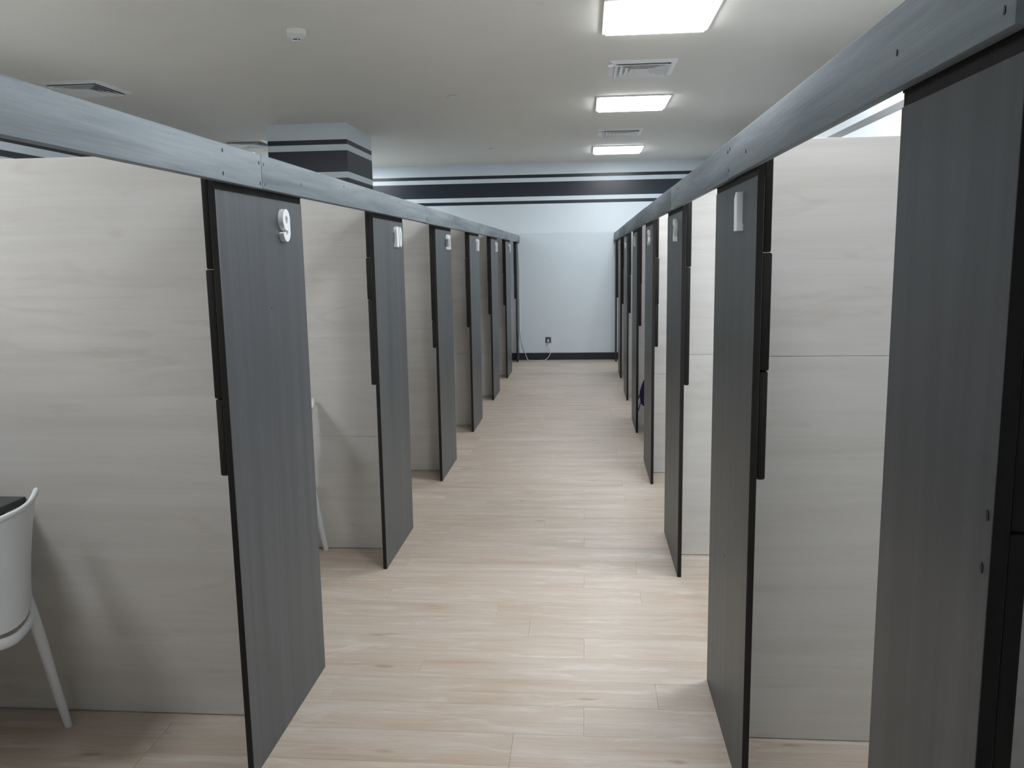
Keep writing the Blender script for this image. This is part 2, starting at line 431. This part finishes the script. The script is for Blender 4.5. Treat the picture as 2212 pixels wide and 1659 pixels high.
# ------------------------------------------------------------------ number glyphs
GH, GW = 0.112, 0.070
def arc(cx, cy, rx, ry, a0, a1, n=18):
    return [(cx+rx*math.cos(math.radians(a0+(a1-a0)*i/n)), cy+ry*math.sin(math.radians(a0+(a1-a0)*i/n))) for i in range(n+1)]
STROKES = {   # centre lines in millimetres on a 70 x 112 cell, stroke 23 wide
    '0': [arc(35, 56, 23, 44, 90, 450, 36)],
    '2': [arc(35, 77, 23, 23, 170, -10) + [(54, 62), (14, 13)], [(12, 12), (59, 12)]],
    '3': [arc(34, 78, 22, 22, 160, -75), arc(34, 35, 24, 23, 80, -160)],
    '4': [[(44, 99), (14, 38)], [(12, 36), (60, 36)], [(47, 99), (47, 12)]],
    '5': [[(57, 100), (18, 100)], [(17, 100), (15, 60)], arc(34, 41, 24, 28, 140, -150)],
    '6': [arc(35, 37, 23, 25, 0, 360, 30), [(12, 37), (12, 77)] + arc(35, 77, 23, 23, 180, 10)],
    '7': [[(11, 100), (58, 100)], [(56, 98), (30, 12)]],
    '9': [arc(35, 75, 23, 25, 0, 360, 30), [(58, 75), (58, 35)] + arc(35, 35, 23, 23, 0, -170)],
}
def glyph_mesh(ch):
    bm = bmesh.new(); D = 0.018
    if ch == '1':
        gw = 0.056
        pts = [(0.006,0),(0.056,0),(0.056,0.020),(0.045,0.020),(0.045,GH),(0.024,GH),(0.002,0.096),(0.002,0.078),(0.020,0.084),(0.020,0.020),(0.006,0.020)]
        lo = [bm.verts.new((x, y, 0)) for x, y in pts]; hi = [bm.verts.new((x, y, D)) for x, y in pts]
        f1 = bm.faces.new(hi); f0 = bm.faces.new(lo[::-1])
        for i in range(len(pts)):
            k = (i+1) % len(pts); bm.faces.new((lo[i], lo[k], hi[k], hi[i]))
        bmesh.ops.triangulate(bm, faces=[f0, f1])
    else:
        gw = GW; hw = 0.0115
        for q_, st in enumerate(STROKES[ch]):
            dd = D-0.0004*q_
            P = [Vector((x/1000, y/1000)) for x, y in st]
            closed = (P[0]-P[-1]).length < 1e-4
            if closed: P = P[:-1]
            n = len(P); left = []; right = []
            for i in range(n):
                a = P[i-1] if (i > 0 or closed) else P[i]
                b = P[(i+1) % n] if (i < n-1 or closed) else P[i]
                t = (b-a).normalized(); m = Vector((-t.y, t.x))
                left.append(P[i]+m*hw); right.append(P[i]-m*hw)
            V = [[bm.verts.new((q.x, q.y, z)) for q in side] for side in (left, right) for z in (0, dd)]
            l0, l1, r0, r1 = V
            for i in range(n if closed else n-1):
                k = (i+1) % n
                for A, B in ((l1, r1), (r0, l0), (l0, l1), (r1, r0)):
                    bm.faces.new((A[i], A[k], B[k], B[i]))
            if not closed:
                bm.faces.new((l0[0], l1[0], r1[0], r0[0])); bm.faces.new((l0[-1], r0[-1], r1[-1], l1[-1]))
    me = mesh_of('number_digit', bm, NUMM)
    return me, gw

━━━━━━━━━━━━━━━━

The task
Track down every line holding the string "wide" and copy it.

Completed exercise
Keep writing the Blender script for this image. This is part 2, starting at line 431. This part finishes the script. The script is for Blender 4.5. Treat the picture as 2212 pixels wide and 1659 pixels high.
STROKES = {   # centre lines in millimetres on a 70 x 112 cell, stroke 23 wide